What you will do
Begin with the first line below and retype each line exactly through the line containing "remesh(b, .012, 2).build('trousers', MATS['dark". Any pictures are to be left out.

Recorded information

============

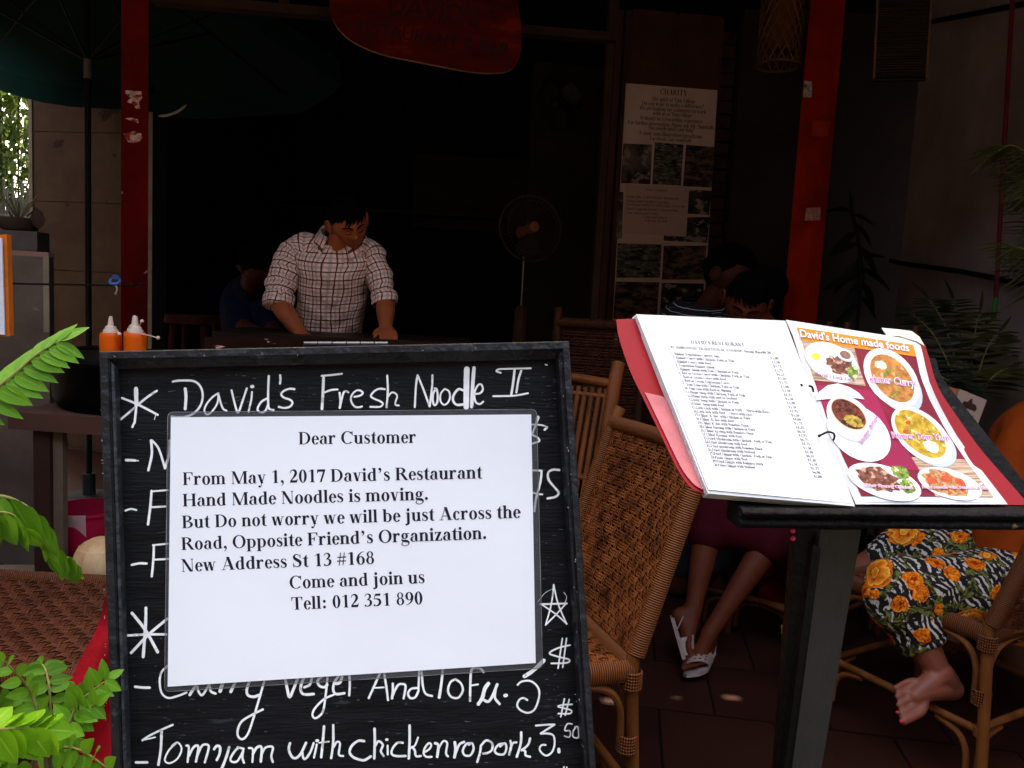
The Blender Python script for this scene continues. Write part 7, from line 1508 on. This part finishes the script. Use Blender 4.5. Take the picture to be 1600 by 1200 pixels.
b = MB(); loftb(b, smooth_rings([(P(1085, 650, 3.6), X1 * .16, V((0, .13, 0)), 2.2), (P(1082, 570, 3.6), X1 * .15, V((0, .125, 0)), 2.2), (P(1084, 515, 3.56), X1 * .165, V((0, .12, .02)), 2.3), (P(1088, 487, 3.54), X1 * .145, V((0, .11, .03)), 2.1), (P(1096, 470, 3.52), X1 * .085, V((0, .085, .02)), 2)], 6), 36); b.build('shirt', stripe, w2, smooth=80)
for p in ([P(1066, 494, 3.54), P(1050, 540, 3.49), P(1042, 572, 3.44)], [P(1112, 503, 3.5), P(1124, 540, 3.44), P(1129, 568, 3.4)]):
    s = sleeve(p, [.072, .062, .056], 3); s.build('sleeve', stripe, w2, smooth=80)
b = MB()
for x in (-.09, .09): limb(b, [w2h + V((x * .6, 0, -.15)), w2h + V((x * 1.2, -.36, -.2)), V((w2h.x + x, w2h.y - .36, .14))], [.11, .075, .06])
remesh(b, .012, 2).build('trousers', MATS['dark trousers'], w2, smooth=80)

# ---- woman in flowered trousers at the right edge
def flower_mat():
    mt = bpy.data.materials.new('zebra and orange rose print'); mt.use_nodes = True; nt = mt.node_tree; L = nt.links.new; b = nt.nodes['Principled BSDF']; b.inputs['Roughness'].default_value = .8; b.inputs['Specular IOR Level'].default_value = .15
    tc = _n(nt, 'ShaderNodeTexCoord'); mp = _n(nt, 'ShaderNodeMapping'); mp.inputs['Rotation'].default_value = (.4, .5, .2); L(tc.outputs['Object'], mp.inputs[0])
    def ramp(src, st):
        r = _n(nt, 'ShaderNodeValToRGB'); r.color_ramp.interpolation = 'LINEAR'; e = r.color_ramp.elements
        while len(e) < len(st): e.new(.5)
        for q, (p, c) in zip(e, st): q.position = p; q.color = (*c, 1)
        L(src, r.inputs[0]); return r.outputs[0]
    def mix(f, a, c):
        m = _n(nt, 'ShaderNodeMix', data_type='RGBA'); L(f, m.inputs[0]); L(a, m.inputs[6])
        (L(c, m.inputs[7]) if not isinstance(c, tuple) else setattr(m.inputs[7], 'default_value', (*c, 1))); return m.outputs[2]
    wv = _n(nt, 'ShaderNodeTexWave'); wv.inputs['Scale'].default_value = 17; wv.inputs['Distortion'].default_value = 12; wv.inputs['Detail'].default_value = 3; wv.inputs['Detail Scale'].default_value = .8; L(mp.outputs[0], wv.inputs[0])
    out = ramp(wv.outputs['Fac'], [(0, (.012, .009, .008)), (.60, (.014, .01, .009)), (.68, (.42, .35, .30)), (1, (.56, .47, .41))])
    n1 = _n(nt, 'ShaderNodeTexNoise'); n1.inputs['Scale'].default_value = 15; n1.inputs['Detail'].default_value = 4; n1.inputs['Distortion'].default_value = 1.2; L(mp.outputs[0], n1.inputs['Vector'])
    n2 = _n(nt, 'ShaderNodeTexNoise'); n2.inputs['Scale'].default_value = 70; n2.inputs['Detail'].default_value = 3; L(mp.outputs[0], n2.inputs['Vector'])
    olive = ramp(n2.outputs[0], [(.38, (.02, .02, .008)), (.47, (.09, .09, .016)), (.58, (.19, .18, .045)), (.66, (.02, .02, .01))])
    out = mix(ramp(n1.outputs[0], [(.535, (0, 0, 0)), (.547, (1, 1, 1))]), out, olive)
    n4 = _n(nt, 'ShaderNodeTexNoise'); n4.inputs['Scale'].default_value = 34; n4.inputs['Detail'].default_value = 3; n4.inputs['Distortion'].default_value = 2; L(mp.outputs[0], n4.inputs['Vector'])
    out = mix(ramp(n4.outputs[0], [(.545, (0, 0, 0)), (.555, (1, 1, 1))]), out, (.012, .010, .008))
    n3 = _n(nt, 'ShaderNodeTexNoise'); n3.inputs['Scale'].default_value = 30; n3.inputs['Detail'].default_value = 3; L(mp.outputs[0], n3.inputs['Vector'])
    dis = _n(nt, 'ShaderNodeMix', data_type='RGBA', blend_type='LINEAR_LIGHT'); dis.inputs[0].default_value = .016; L(mp.outputs[0], dis.inputs[6]); L(n3.outputs['Color'], dis.inputs[7])
    vo = _n(nt, 'ShaderNodeTexVoronoi'); vo.inputs['Scale'].default_value = 13.5; vo.inputs['Randomness'].default_value = .75; L(dis.outputs[2], vo.inputs['Vector'])
    pet = _n(nt, 'ShaderNodeTexNoise'); pet.inputs['Scale'].default_value = 85; pet.inputs['Detail'].default_value = 3; pet.inputs['Distortion'].default_value = 1.5; L(mp.outputs[0], pet.inputs['Vector'])
    rose = ramp(pet.outputs[0], [(.34, (.16, .012, .002)), (.46, (.62, .09, .003)), (.58, (.80, .20, .008)), (.7, (.85, .38, .05))])
    core = ramp(vo.outputs['Distance'], [(.0, (.30, .05, .005)), (.07, (.5, .10, .006)), (.12, (1, 1, 1)), (.34, (1, 1, 1)), (.40, (.5, .35, .3))])
    mm = _n(nt, 'ShaderNodeMix', data_type='RGBA', blend_type='MULTIPLY'); mm.inputs[0].default_value = 1; L(rose, mm.inputs[6]); L(core, mm.inputs[7])
    out = mix(ramp(vo.outputs['Distance'], [(.33, (1, 1, 1)), (.345, (0, 0, 0))]), out, mm.outputs[2])
    v2_ = _n(nt, 'ShaderNodeTexVoronoi'); v2_.inputs['Scale'].default_value = 6.5; v2_.inputs['Randomness'].default_value = .8; L(dis.outputs[2], v2_.inputs['Vector'])
    wr_ = _n(nt, 'ShaderNodeTexNoise'); wr_.inputs['Scale'].default_value = 26; wr_.inputs['Detail'].default_value = 3; wr_.inputs['Distortion'].default_value = 1.2; L(mp.outputs[0], wr_.inputs['Vector'])
    sm_ = _n(nt, 'ShaderNodeMath', operation='MULTIPLY_ADD'); sm_.inputs[1].default_value = .30; L(wr_.outputs[0], sm_.inputs[0]); L(v2_.outputs['Distance'], sm_.inputs[2]); rs_ = _n(nt, 'ShaderNodeMath', operation='MULTIPLY'); rs_.inputs[1].default_value = 7.5; L(sm_.outputs[0], rs_.inputs[0]); fr_n = _n(nt, 'ShaderNodeMath', operation='FRACT'); L(rs_.outputs[0], fr_n.inputs[0])
    big = ramp(fr_n.outputs[0], [(.0, (.20, .02, .003)), (.2, (.62, .10, .004)), (.65, (.80, .22, .010)), (.95, (.86, .42, .07))])
    out = mix(ramp(v2_.outputs['Distance'], [(.30, (1, 1, 1)), (.312, (0, 0, 0))]), out, big); L(out, b.inputs['Base Color'])
    bp = _n(nt, 'ShaderNodeBump'); bp.inputs['Strength'].default_value = .35; bp.inputs['Distance'].default_value = .02; L(n1.outputs[0], bp.inputs['Height']); L(bp.outputs[0], b.inputs['Normal']); return mt
floral = flower_mat(); MATS['floral'] = floral
w3h = P(1575, 918, 2.33); w3 = person('woman in orange top and rose printed trousers, bare foot on chair rung', (w3h.x, w3h.y, .004))
n3_ = P(1668, 610, 2.45); b = MB(); limb(b, [w3h + V((0, 0, .02)), P(1600, 800, 2.4), P(1640, 690, 2.45), P(1660, 640, 2.45)], [.15, .125, .125, .09], 18); limb(b, [P(1660, 640, 2.45), n3_, P(1680, 575, 2.43)], [.055, .047, .045])
kn1, an1 = P(1392, 918, 2.20), P(1466, 1052, 2.16); kn2 = P(1400, 862, 2.50); an2 = P(1275, 935, 2.62)
limb(b, [w3h + V((0, -.07, 0)), kn1], [.09, .062]); limb(b, [kn1, lerp(kn1, an1, .4), an1], [.06, .055, .033]); limb(b, [w3h + V((0, .08, .02)), kn2], [.09, .06]); limb(b, [kn2, lerp(kn2, an2, .4), an2], [.055, .05, .033])
foot(b, P(1470, 1052, 2.155), P(1487, 1076, 2.17), P(1428, 1088, 2.125), P(1401, 1103, 2.105), cv(-.25, .85, .45).normalized(), 1.0); foot(b, an2, P(1272, 962, 2.64), P(1235, 985, 2.60), P(1222, 990, 2.58), cv(.1, .2, .95).normalized())
limb(b, [P(1600, 668, 2.36), P(1560, 790, 2.25), P(1560, 800, 2.4)], [.05, .042, .03]); limb(b, [P(1690, 660, 2.6), P(1650, 800, 2.7), P(1580, 830, 2.6)], [.05, .042, .03])
body = remesh(b, .0045, 2); q1, q2, q3 = head(P(1690, 515, 2.42), cv(-.9, -.1, .3), cv(-.05, 1, 0), 1.0, long=.3); body.add(q1.v, q1.f); body.build('body', skin, w3, smooth=80); q2.build('hair', hair_m, w3, smooth=80)
def leg_cloth(mb, pts, rads):
    q = crom([(*p, r) for p, r in zip(pts, rads)], 7); mb.tube([V((a[0], a[1], a[2])) for a in q], [a[3] for a in q], 26); mb.ell(q[0].to_3d(), q[0][3] * .99, nu=24, nv=14)
hem1 = lerp(kn1, an1, .70); hem2 = lerp(kn2, an2, .22)
t = MB(); leg_cloth(t, [w3h + V((0, -.05, .0)), lerp(w3h, kn1, .5) + V((0, -.04, -.005)), kn1 + V((.02, 0, .004)), lerp(kn1, an1, .16) + V((-.004, 0, 0)), lerp(kn1, an1, .42), hem1], [.145, .112, .083, .082, .070, .060]); t.ell(kn1 + V((.012, 0, 0)), .084, nu=24, nv=16)
leg_cloth(t, [w3h + V((.0, .06, .05)), lerp(w3h, kn2, .5) + V((0, .0, .02)), kn2 + V((.03, 0, .012)), lerp(kn2, an2, .10), hem2], [.150, .112, .076, .066, .060]); t.ell(w3h + V((.05, .02, .03)), (.17, .17, .15), nu=24, nv=16)
tm = remesh(t, .008, 3); wrinkle(tm, .012, 15, 9); tm.build('trousers', floral, w3, smooth=80)
b = MB(); limb(b, [w3h + V((.03, .02, .12)), P(1602, 800, 2.4), P(1636, 690, 2.42), P(1660, 648, 2.45)], [.145, .142, .146, .085], 20); limb(b, [P(1608, 672, 2.36), P(1583, 730, 2.28), P(1572, 772, 2.26)], [.075, .066, .060]); limb(b, [P(1690, 664, 2.6), P(1668, 740, 2.66)], [.07, .06])
om = remesh(b, .009, 3); wrinkle(om, .014, 12, 2); om.build('top', pm('burnt orange cotton', (.25, .033, .002), .85, .15, 12, .2, 14), w3, smooth=80)
nl = MB(); nl.ell(P(1408.5, 1127, 2.078), (.0058, .0035, .0055), nu=12, nv=8); nl.ell(P(1402, 1113, 2.083), (.0042, .003, .004), nu=10, nv=6); nl.build('nail_polish', pm('pink nail varnish', (.70, .04, .07), .25, .05), w3)

# ================================================================ table with red cloth, napkin box, bead string
tq0 = P(1405, 800, 2.9); rt = thing('dining_table', 'dining table under a dark red cloth behind the menu stand', 'table', (tq0.x, tq0.y, .004)); zt3 = .755
ct0, ct1 = V((tq0.x - .22, tq0.y - .05, 0)), V((tq0.x + .32, tq0.y + .55, 0))
MB().box(((ct0.x + ct1.x) / 2, (ct0.y + ct1.y) / 2, zt3 - .015), (ct1.x - ct0.x, ct1.y - ct0.y, .03)).build('tabletop', dark_wood, rt)
for x in (ct0.x + .03, ct1.x - .03):
    for y in (ct0.y + .03, ct1.y - .03): MB().box((x, y, zt3 / 2 - .013), (.035, .035, zt3 - .034)).build('leg', dark_wood, rt)
q = MB(); per = []
for a, b_, n in (((ct0.x, ct0.y), (ct1.x, ct0.y), 18), ((ct1.x, ct0.y), (ct1.x, ct1.y), 18), ((ct1.x, ct1.y), (ct0.x, ct1.y), 18), ((ct0.x, ct1.y), (ct0.x, ct0.y), 18)):
    per += [lerp(V(a), V(b_), k / n) for k in range(n)]
cc = V(((ct0.x + ct1.x) / 2, (ct0.y + ct1.y) / 2)); rows = []
for z, o in ((.004, 0), (.004, .012), (-.03, .016), (-.09, .02), (-.15, .024)):
    rows.append([V((*(p + (p - cc).normalized() * (o + (.012 * sin(i * 1.1) if z < -.05 else 0))), zt3 + z)) for i, p in enumerate(per + per[:1])])
q.sheet(rows); q.add([V((p.x, p.y, zt3 + .004)) for p in per], [list(range(len(per)))])
cl = q.build('red_tablecloth', pm('dark red table cloth', (.12, .002, .006), .85, .2, 10), smooth=60, origin=(cc.x, cc.y, zt3)); tag(cl, 'dark red cloth draped over the dining table behind the menu stand', 'tablecloth')
nb0 = P(1488, 655, 2.75); nb = thing('napkin_holder', 'orange napkin holder with a pale printed card, right of the menu', 'napkin holder', (nb0.x, nb0.y, zt3 + .006)); zt_ = zt3 + .006
ca = [P(1500, 608, 2.72), P(1542, 625, 2.72), P(1524, 674, 2.70), P(1478, 664, 2.70)]
MB().slab(ca, V((.006, .018, 0))).build('card', pm('pale pink card', (.58, .36, .27), .7, .08, 6), nb, smooth=0)
MB().slab([P(1483, 604, 2.74), P(1512, 612, 2.74), P(1500, 662, 2.73), P(1470, 656, 2.73)], V((.006, .03, 0))).build('orange_side', pm('orange card', (.52, .17, .06), .7, .12, 8), nb, smooth=0)
lo = MB(); cnrm = (ca[1] - ca[0]).cross(ca[3] - ca[0]).normalized(); cnrm = cnrm if cnrm.dot(CC - ca[0]) > 0 else -cnrm
def cp_(u, v): return lerp(lerp(ca[0], ca[1], u), lerp(ca[3], ca[2], u), v) + cnrm * .0012
lo.add([cp_(u, v) for u, v in ((.22, .36), (.28, .26), (.40, .25), (.46, .14), (.52, .12), (.56, .24), (.70, .26), (.78, .36), (.74, .44), (.5, .42), (.26, .44))], [list(range(11))]); 
v2, fs = sans("Angkor", 1.0); w0 = max(x for x, y in v2); lo.add([cp_(.24 + x / w0 * .54, .66 - y * .20) for x, y in v2], fs); lo.build('printed_mark', pm('dark brown print', (.08, .03, .02), .7, .2), nb, smooth=0)
b1_ = MB(); b1_.box((nb0.x, nb0.y + .03, zt_ + (nb0.z - zt_) / 2), (.05, .03, abs(nb0.z - zt_) + .02)); b1_.build('holder_base', dark_wood, nb)
bs = thing('bead_string', 'two small pink beads dangling below the ledge of the menu stand', 'beads', P(1238, 832, 1.0))
for y in (829, 841): MB().ell(P(1238.5, y, 1.0), .0034, nu=12, nv=8).build('bead', pm('pink bead', (.62, .05, .14), .3, .1), bs)
MB().tube([P(1238.5, 815, 1.0), P(1238.5, 841, 1.0)], .0006, 5).build('thread', black_metal, bs)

============

Full solution
The Blender Python script for this scene continues. Write part 7, from line 1508 on. This part finishes the script. Use Blender 4.5. Take the picture to be 1600 by 1200 pixels.
b = MB(); loftb(b, smooth_rings([(P(1085, 650, 3.6), X1 * .16, V((0, .13, 0)), 2.2), (P(1082, 570, 3.6), X1 * .15, V((0, .125, 0)), 2.2), (P(1084, 515, 3.56), X1 * .165, V((0, .12, .02)), 2.3), (P(1088, 487, 3.54), X1 * .145, V((0, .11, .03)), 2.1), (P(1096, 470, 3.52), X1 * .085, V((0, .085, .02)), 2)], 6), 36); b.build('shirt', stripe, w2, smooth=80)
for p in ([P(1066, 494, 3.54), P(1050, 540, 3.49), P(1042, 572, 3.44)], [P(1112, 503, 3.5), P(1124, 540, 3.44), P(1129, 568, 3.4)]):
    s = sleeve(p, [.072, .062, .056], 3); s.build('sleeve', stripe, w2, smooth=80)
b = MB()
for x in (-.09, .09): limb(b, [w2h + V((x * .6, 0, -.15)), w2h + V((x * 1.2, -.36, -.2)), V((w2h.x + x, w2h.y - .36, .14))], [.11, .075, .06])
remesh(b, .012, 2).build('trousers', MATS['dark trousers'], w2, smooth=80)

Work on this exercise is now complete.